I’m still chewing on this; I came upon it just this week. I don’t have any conclusions or lessons to draw from it. I just don’t want to be the only one chewing on it.

When you consider the churchgoers you know, at Zion and beyond, does Burge’s assessment ring true? What do you think this reveals about Zion – who we are, what God is leading us to do or change?

I encountered Burge’s analysis in an article by Melissa Florer-Bixler in May’s issue of The Christian Century. What she adds is a view from Black churches and historical examples of faithful movements among working-class Americans, like the Azusa Street Revival and the People’s Institute of Applied Religion. She means to give us homework.
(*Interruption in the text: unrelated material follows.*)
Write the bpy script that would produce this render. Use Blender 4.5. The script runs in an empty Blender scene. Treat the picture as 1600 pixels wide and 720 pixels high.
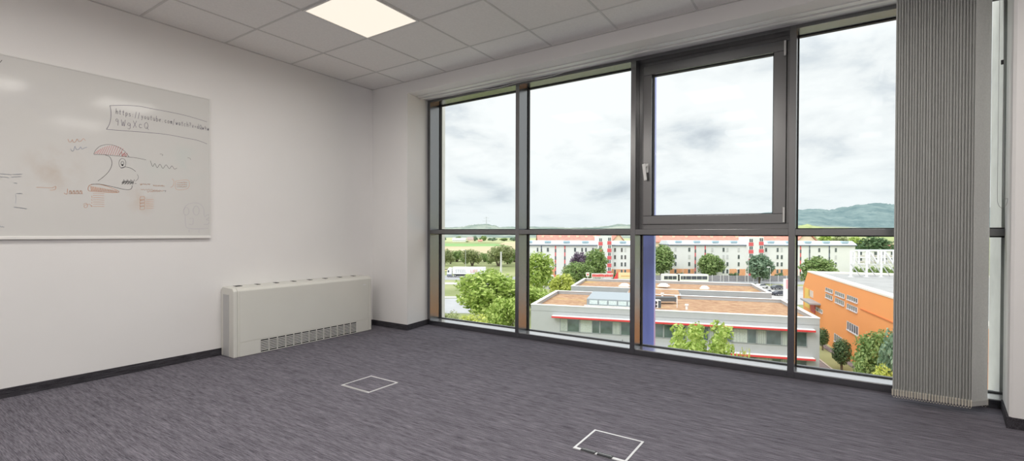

Learning about the past can spark our imaginations for the present day. For example, the leaders of the People’s Institute, she says,

“knew from their own lives that the southern poor weren’t looking for handouts. They were natural leaders whose faith and experience were integral to the possibilities for a more just and hopeful society. All they needed were the skills and the support to realize God’s reign among them.”

This is a powerful witness. Even if Zion bucks the trends Burge describes, still the world’s way  – the White, middle-class way – of seeing and judging success and a person’s value can cloud our vision. We need stories like these to counter our assumptions about who our neighbors are and what Zion can be in our neighborhood. We have room to grow.

Right now, Zion’s Core Team is leading our efforts to “excite and engage young people.” (Leading – not doing it all by themselves. They need you.) The heart of this work is listening, like the listening we’ve done within Zion but this time among neighbors.

I trust we will discover neighbors who aren’t looking for handouts, who are natural leaders, who are potential partners in making this a more just and hopeful city. I trust God will show us all – Zion listeners and neighbors – what we need to realize God’s reign among us together.